Eckhardt van den Hoogen's typically comprehensive booklet notes propose that Vladigerov was more effective as a miniaturist than as a composer of large-scale works. If that is true, then this CD plays to Vladigerov's strengths. In the seven Bulgarian Dances (1931), Vladigerov eschews the role played by Bartók and Kodály (for example) of a serious, faithful collector of folk melodies and instead, charts a more populist course. As van den Hoogen writes, it is almost as if Vladigerov is serving as a sort of missing link between George Gershwin and Aram Khachaturian!

The Bulgarian rhapsody Vardar probably is the composer's most famous work. It began life as a work for violin and piano, but it was such a success that the composer subsequently orchestrated it, and also arranged it for several other combinations of instruments. Colorful and straightforward, it fulfills a similar function as nationalistic rhapsodies by George Enescu and Hugo Alfvén.

Vladigerov's more cosmopolitan incidental music for a Reinhardt production of Strindberg's A Dream Play later became his six-movement Traumspielsuite. The music alternates between the otherworldly and the touchingly mundane. Reinhardt's association with Erich Wolfgang Korngold is well-known, and in parts of the Traumspielsuite, one's nose captures, coincidentally or not, a pleasing whiff of Korngold.

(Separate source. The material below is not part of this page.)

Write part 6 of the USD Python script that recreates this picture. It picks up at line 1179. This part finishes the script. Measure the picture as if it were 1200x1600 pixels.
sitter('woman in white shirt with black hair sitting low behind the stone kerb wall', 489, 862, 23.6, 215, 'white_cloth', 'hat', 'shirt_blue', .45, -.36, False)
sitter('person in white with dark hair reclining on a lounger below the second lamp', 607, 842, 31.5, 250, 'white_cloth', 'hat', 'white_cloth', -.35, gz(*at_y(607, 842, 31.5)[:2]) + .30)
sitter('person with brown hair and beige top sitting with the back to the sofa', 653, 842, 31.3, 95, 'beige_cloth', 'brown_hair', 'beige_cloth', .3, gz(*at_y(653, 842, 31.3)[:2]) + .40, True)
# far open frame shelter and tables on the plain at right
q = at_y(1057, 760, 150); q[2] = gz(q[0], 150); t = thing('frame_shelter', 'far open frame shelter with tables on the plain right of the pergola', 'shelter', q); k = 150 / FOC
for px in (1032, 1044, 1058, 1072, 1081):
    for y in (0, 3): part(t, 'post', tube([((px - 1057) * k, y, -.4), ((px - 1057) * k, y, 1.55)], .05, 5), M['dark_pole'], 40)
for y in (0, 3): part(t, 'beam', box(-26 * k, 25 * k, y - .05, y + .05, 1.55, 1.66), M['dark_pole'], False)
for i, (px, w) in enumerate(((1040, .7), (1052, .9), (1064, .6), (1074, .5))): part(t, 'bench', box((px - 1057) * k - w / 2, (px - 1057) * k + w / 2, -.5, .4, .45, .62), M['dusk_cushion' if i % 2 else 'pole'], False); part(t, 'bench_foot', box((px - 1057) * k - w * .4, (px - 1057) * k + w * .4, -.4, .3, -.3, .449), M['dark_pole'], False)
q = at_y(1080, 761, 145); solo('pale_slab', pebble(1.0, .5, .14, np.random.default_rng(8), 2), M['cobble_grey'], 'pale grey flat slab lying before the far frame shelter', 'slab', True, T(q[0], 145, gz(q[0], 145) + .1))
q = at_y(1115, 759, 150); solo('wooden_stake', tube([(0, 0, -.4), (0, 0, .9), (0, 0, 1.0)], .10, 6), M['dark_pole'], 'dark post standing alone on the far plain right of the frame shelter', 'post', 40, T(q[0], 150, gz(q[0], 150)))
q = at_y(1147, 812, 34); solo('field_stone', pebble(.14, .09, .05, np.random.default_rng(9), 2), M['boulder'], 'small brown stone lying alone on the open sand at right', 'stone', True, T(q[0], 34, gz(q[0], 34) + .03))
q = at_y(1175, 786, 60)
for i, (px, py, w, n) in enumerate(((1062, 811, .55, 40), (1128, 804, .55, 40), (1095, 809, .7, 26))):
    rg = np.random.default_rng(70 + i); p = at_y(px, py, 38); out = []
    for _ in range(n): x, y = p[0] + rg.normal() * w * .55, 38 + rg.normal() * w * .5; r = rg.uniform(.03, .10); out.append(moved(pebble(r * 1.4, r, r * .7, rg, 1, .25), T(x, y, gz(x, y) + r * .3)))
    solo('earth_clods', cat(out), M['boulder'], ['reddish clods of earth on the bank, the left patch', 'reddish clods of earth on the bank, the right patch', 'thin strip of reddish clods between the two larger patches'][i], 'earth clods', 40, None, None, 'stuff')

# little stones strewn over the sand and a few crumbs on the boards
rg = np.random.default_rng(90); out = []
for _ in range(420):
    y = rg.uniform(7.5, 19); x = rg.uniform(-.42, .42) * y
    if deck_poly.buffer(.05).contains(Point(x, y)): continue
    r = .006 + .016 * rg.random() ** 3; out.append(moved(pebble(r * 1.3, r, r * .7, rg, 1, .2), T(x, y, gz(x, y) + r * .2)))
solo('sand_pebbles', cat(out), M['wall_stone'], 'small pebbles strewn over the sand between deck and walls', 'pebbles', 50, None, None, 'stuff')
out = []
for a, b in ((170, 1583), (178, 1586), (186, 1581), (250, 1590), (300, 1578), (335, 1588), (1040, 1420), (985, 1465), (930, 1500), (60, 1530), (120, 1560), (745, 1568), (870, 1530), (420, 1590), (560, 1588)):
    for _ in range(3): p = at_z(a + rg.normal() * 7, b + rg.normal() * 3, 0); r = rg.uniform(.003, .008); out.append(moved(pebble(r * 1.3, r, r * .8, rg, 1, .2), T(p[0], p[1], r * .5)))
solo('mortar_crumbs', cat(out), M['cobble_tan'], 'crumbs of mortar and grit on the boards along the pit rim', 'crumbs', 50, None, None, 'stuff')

Rumanian conductor Horia Andreescu has served as permanent guest conductor of the Berlin Radio Symphony for a number of years. This is a first-rate ensemble, and Andreescu gets colorful and refined playing out of it, particularly in the charming, evocative Traumspielsuite. This CD, expertly recorded in the atmospheric Jesus-Christus Kirche, is a co-production of CPO and Deutschlandradio Kultur.